Filter the listing and keep only the lines with the word "script".
-- begin SUPPLIED MATERIAL --
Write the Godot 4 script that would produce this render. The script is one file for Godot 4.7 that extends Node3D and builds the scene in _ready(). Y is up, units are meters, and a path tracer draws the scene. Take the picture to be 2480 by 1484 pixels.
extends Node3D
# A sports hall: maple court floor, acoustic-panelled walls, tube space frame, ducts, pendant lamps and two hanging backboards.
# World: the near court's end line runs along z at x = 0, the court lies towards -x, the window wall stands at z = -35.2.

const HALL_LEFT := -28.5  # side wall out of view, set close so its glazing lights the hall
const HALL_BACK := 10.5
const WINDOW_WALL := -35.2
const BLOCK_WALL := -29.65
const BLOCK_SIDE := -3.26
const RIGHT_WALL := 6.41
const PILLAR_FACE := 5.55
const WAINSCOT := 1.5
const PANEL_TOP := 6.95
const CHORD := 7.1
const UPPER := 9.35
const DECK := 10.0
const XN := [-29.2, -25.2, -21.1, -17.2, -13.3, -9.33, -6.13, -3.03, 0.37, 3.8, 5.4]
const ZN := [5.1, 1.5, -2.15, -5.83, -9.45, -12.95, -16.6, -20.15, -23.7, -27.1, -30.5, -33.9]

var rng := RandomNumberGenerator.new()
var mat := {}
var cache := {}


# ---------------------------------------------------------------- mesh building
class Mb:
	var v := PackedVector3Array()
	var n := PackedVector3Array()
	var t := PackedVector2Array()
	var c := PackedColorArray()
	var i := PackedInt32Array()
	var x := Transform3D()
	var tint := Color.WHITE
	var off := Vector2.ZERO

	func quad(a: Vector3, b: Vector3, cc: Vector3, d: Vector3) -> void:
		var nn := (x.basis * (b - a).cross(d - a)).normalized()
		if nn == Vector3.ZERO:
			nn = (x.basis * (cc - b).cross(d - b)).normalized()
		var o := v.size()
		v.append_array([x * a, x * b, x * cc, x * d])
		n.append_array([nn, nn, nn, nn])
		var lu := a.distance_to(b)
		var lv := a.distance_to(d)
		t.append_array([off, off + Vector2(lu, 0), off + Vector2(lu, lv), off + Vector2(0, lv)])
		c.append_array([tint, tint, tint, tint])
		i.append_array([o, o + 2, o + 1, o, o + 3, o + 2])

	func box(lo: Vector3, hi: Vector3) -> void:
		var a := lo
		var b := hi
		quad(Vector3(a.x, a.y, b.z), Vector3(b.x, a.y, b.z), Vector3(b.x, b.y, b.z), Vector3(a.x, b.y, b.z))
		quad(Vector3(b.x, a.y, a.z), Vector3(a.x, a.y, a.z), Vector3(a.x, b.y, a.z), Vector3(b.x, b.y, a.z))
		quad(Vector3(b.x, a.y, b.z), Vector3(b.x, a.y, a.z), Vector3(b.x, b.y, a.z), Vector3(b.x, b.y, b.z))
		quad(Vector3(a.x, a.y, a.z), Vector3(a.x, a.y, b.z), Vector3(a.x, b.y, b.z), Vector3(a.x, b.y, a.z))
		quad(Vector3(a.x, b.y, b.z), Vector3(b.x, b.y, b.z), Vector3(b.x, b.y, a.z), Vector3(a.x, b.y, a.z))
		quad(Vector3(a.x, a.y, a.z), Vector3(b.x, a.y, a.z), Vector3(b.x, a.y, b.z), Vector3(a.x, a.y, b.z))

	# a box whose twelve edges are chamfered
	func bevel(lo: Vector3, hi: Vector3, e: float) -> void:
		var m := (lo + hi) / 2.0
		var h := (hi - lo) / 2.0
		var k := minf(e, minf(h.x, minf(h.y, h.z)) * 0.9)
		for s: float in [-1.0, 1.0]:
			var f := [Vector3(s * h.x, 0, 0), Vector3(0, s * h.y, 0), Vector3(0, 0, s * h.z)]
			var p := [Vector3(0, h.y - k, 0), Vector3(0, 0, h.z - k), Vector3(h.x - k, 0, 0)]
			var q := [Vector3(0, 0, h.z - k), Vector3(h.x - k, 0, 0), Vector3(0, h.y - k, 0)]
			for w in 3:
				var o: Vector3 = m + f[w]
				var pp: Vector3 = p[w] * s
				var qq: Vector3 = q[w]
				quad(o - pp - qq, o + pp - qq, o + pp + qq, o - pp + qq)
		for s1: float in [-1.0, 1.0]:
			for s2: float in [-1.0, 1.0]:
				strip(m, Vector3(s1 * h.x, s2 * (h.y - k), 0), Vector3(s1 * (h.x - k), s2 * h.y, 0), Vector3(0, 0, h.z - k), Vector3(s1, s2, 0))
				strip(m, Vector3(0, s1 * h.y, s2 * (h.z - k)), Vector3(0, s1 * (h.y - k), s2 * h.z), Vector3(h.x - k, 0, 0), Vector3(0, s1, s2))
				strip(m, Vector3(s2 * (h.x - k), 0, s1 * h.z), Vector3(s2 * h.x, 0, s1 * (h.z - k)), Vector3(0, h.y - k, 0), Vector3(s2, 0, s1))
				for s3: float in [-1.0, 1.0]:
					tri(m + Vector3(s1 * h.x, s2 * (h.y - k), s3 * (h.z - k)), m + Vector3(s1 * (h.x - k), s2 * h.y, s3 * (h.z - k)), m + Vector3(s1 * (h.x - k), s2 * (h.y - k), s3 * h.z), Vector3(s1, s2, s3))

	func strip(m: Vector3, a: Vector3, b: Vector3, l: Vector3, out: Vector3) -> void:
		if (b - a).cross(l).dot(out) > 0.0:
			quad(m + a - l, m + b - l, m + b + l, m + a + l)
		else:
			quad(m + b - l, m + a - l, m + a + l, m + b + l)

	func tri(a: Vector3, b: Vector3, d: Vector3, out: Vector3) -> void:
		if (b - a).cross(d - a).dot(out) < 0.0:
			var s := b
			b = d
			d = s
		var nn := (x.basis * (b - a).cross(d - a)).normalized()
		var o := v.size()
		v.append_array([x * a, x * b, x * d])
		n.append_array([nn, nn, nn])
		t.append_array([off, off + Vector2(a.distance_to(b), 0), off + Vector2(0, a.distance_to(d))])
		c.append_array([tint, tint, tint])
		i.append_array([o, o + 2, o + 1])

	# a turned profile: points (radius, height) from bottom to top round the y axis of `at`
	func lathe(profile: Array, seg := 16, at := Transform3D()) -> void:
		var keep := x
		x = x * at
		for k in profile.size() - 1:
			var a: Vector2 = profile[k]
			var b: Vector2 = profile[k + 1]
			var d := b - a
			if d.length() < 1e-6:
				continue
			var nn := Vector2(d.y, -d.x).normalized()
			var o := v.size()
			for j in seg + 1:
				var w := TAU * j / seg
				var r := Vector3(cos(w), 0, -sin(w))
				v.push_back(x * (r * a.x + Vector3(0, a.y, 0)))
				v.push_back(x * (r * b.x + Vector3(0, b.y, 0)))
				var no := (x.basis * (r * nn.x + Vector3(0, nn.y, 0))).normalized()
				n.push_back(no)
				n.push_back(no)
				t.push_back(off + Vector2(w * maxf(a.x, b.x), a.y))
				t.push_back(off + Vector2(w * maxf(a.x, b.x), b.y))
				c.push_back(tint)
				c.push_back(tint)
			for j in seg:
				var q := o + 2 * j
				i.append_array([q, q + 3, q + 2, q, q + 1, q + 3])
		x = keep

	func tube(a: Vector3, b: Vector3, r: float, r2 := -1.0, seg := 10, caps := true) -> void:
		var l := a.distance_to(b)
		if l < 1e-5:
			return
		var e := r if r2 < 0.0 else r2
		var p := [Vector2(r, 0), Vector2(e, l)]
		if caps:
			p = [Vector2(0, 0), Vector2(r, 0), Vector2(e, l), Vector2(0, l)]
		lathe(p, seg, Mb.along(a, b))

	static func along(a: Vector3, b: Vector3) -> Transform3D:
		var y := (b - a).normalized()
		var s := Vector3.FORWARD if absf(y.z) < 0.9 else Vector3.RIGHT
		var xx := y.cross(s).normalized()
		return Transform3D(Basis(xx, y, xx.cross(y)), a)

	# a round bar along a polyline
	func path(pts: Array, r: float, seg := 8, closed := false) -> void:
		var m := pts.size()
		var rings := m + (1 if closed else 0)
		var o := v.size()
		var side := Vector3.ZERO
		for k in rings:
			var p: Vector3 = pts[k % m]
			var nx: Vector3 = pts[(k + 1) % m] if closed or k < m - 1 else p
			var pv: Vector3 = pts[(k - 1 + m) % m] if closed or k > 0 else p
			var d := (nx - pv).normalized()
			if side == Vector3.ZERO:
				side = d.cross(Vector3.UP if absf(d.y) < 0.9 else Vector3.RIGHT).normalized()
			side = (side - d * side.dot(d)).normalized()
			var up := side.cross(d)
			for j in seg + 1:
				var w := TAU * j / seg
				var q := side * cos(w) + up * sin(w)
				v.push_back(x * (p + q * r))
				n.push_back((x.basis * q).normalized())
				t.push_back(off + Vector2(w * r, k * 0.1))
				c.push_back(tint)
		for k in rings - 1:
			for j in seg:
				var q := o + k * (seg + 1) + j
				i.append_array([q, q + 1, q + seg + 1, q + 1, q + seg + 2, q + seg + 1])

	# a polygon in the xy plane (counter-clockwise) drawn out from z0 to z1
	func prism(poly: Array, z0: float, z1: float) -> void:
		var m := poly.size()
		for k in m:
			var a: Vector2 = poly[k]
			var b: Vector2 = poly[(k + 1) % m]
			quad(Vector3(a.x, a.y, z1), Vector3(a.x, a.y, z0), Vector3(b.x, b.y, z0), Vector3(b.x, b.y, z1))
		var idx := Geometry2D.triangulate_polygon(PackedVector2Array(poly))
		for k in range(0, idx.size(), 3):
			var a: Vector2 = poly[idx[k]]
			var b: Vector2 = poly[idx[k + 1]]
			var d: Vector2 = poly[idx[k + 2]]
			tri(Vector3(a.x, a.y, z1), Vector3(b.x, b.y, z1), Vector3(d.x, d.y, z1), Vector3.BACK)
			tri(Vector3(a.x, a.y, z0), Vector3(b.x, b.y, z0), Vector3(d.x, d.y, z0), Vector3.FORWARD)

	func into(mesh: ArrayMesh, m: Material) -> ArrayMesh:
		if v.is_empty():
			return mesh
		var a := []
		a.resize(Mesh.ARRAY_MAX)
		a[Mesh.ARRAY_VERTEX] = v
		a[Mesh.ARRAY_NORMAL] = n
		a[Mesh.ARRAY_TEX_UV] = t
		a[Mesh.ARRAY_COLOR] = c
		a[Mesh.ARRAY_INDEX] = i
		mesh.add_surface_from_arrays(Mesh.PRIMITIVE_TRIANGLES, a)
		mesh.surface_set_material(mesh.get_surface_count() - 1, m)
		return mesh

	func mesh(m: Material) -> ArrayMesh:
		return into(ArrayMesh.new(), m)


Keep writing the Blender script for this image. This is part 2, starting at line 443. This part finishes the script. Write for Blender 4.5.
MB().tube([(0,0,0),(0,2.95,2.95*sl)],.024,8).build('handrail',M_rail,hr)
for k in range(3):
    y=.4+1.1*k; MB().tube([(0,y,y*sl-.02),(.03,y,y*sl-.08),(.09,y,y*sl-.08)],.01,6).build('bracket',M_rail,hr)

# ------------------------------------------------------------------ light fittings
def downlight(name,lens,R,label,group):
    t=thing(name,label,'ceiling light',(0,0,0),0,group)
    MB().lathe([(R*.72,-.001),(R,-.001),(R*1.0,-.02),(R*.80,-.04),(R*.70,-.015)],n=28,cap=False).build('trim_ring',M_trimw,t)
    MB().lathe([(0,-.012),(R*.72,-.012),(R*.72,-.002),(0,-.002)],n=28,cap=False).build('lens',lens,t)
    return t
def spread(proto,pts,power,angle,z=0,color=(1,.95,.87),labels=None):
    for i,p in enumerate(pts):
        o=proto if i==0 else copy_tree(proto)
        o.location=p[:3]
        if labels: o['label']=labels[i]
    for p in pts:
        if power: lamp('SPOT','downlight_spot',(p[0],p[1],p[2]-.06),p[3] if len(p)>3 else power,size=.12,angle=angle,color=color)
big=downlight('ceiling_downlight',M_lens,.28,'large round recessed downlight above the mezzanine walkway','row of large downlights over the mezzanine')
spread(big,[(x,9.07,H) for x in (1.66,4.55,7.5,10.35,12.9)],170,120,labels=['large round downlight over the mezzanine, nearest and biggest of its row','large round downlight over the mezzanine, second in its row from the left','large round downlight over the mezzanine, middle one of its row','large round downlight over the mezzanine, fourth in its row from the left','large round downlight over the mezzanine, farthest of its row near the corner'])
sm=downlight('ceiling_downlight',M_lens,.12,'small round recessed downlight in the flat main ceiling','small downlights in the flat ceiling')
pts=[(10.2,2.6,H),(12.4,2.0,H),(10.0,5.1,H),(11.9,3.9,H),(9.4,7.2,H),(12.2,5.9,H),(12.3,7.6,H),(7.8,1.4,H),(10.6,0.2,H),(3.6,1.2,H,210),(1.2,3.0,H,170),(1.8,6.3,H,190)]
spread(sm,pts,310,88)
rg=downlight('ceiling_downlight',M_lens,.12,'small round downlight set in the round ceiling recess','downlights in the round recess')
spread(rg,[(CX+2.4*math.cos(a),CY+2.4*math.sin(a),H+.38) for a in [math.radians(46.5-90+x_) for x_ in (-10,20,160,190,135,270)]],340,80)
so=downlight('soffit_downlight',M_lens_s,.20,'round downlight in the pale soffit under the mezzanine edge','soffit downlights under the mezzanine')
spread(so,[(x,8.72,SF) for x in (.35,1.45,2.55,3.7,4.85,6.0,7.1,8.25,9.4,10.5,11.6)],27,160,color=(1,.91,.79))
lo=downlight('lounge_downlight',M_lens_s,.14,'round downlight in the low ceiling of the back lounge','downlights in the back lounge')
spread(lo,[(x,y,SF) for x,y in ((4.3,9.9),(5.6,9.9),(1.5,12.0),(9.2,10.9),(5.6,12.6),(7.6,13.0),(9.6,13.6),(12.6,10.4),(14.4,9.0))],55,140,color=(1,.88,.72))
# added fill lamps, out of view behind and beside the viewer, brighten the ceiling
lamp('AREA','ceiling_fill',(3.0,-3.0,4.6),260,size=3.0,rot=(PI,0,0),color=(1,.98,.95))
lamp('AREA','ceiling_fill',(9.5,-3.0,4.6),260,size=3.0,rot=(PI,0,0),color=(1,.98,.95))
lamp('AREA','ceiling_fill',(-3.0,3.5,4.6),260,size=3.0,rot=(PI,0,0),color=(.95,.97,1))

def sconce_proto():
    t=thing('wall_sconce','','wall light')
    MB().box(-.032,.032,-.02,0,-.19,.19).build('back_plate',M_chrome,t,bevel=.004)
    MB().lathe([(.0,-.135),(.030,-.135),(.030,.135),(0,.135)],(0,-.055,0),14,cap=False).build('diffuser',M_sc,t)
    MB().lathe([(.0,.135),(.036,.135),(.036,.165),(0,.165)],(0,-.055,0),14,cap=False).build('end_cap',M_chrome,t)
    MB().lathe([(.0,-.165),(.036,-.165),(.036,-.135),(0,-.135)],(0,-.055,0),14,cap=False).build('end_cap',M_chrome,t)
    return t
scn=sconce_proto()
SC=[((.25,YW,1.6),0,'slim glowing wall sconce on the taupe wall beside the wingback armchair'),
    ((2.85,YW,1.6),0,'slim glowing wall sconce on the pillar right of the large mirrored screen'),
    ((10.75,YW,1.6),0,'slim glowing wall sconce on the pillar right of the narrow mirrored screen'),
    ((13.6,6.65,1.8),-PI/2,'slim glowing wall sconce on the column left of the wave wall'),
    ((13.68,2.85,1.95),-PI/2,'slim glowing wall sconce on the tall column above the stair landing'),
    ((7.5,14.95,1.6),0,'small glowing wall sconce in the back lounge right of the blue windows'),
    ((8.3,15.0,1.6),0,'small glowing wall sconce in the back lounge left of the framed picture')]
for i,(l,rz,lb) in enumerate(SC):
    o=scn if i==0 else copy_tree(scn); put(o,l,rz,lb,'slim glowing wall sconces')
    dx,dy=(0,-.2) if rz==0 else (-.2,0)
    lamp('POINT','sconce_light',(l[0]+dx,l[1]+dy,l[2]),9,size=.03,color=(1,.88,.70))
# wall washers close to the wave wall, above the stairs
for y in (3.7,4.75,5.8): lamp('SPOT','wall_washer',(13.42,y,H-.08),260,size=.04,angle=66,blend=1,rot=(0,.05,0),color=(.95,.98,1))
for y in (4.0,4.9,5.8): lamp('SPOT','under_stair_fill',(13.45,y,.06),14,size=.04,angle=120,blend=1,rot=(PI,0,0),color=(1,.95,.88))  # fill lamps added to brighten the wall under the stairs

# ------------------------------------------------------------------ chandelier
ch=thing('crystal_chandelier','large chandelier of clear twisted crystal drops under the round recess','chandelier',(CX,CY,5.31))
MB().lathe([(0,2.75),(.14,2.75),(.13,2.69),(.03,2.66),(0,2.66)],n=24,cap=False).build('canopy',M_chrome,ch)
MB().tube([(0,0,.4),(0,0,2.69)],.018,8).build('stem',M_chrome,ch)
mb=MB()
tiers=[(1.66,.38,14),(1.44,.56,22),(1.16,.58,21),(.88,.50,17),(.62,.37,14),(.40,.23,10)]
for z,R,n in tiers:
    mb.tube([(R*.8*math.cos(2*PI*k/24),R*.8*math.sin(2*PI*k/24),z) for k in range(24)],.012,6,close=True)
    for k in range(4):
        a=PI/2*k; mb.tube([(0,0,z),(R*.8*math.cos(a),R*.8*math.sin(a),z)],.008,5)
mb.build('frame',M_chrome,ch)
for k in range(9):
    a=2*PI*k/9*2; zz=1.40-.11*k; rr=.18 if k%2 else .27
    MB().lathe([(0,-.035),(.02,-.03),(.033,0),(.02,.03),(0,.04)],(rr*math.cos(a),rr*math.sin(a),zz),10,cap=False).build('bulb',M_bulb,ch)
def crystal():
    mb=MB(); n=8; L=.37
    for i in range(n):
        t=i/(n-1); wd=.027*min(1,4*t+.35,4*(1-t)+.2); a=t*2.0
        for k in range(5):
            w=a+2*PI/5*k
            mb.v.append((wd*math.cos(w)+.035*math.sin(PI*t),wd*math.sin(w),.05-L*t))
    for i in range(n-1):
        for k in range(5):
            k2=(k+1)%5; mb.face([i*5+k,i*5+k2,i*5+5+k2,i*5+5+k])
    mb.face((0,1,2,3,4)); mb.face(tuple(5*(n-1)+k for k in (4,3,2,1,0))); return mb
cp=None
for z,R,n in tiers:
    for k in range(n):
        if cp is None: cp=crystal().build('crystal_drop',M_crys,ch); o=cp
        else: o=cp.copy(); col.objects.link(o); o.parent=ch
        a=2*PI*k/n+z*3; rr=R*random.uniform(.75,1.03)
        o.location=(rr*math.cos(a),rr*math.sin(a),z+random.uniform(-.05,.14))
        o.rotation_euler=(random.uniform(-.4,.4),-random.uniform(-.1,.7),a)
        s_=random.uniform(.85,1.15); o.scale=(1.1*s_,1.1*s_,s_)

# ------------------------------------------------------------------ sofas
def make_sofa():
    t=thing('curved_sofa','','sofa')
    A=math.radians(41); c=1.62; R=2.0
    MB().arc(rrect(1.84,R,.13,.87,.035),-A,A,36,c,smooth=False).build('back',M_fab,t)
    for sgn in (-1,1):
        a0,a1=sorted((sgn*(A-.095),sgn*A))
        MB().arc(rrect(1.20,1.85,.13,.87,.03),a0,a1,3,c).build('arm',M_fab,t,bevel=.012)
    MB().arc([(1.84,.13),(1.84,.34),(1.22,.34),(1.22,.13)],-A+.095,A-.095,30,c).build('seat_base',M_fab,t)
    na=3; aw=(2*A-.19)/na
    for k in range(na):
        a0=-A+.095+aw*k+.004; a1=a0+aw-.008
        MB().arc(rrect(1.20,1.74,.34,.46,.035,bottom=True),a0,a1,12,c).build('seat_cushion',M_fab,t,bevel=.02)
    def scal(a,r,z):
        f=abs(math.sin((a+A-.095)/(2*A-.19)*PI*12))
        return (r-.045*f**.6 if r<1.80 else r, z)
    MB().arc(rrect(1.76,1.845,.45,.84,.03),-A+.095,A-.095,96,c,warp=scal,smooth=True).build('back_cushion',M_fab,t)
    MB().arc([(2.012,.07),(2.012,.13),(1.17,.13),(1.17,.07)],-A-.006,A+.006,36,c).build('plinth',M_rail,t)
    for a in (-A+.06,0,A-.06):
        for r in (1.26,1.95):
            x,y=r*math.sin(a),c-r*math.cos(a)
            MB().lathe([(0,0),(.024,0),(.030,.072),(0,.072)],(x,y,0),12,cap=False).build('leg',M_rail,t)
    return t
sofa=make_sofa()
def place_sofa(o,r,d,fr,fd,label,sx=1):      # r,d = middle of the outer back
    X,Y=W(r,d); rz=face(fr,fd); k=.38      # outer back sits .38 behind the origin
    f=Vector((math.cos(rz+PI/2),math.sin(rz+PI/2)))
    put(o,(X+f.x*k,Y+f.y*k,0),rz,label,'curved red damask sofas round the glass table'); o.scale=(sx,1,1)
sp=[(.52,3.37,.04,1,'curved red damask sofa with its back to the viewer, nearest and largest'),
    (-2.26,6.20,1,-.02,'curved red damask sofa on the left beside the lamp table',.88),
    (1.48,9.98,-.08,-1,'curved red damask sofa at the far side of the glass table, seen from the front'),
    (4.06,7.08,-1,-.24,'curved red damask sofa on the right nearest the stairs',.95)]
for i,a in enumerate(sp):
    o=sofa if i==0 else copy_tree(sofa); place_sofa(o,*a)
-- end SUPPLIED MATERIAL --
* [ANSWER IN FULL]:
Write the Godot 4 script that would produce this render. The script is one file for Godot 4.7 that extends Node3D and builds the scene in _ready(). Y is up, units are meters, and a path tracer draws the scene. Take the picture to be 2480 by 1484 pixels.
Keep writing the Blender script for this image. This is part 2, starting at line 443. This part finishes the script. Write for Blender 4.5.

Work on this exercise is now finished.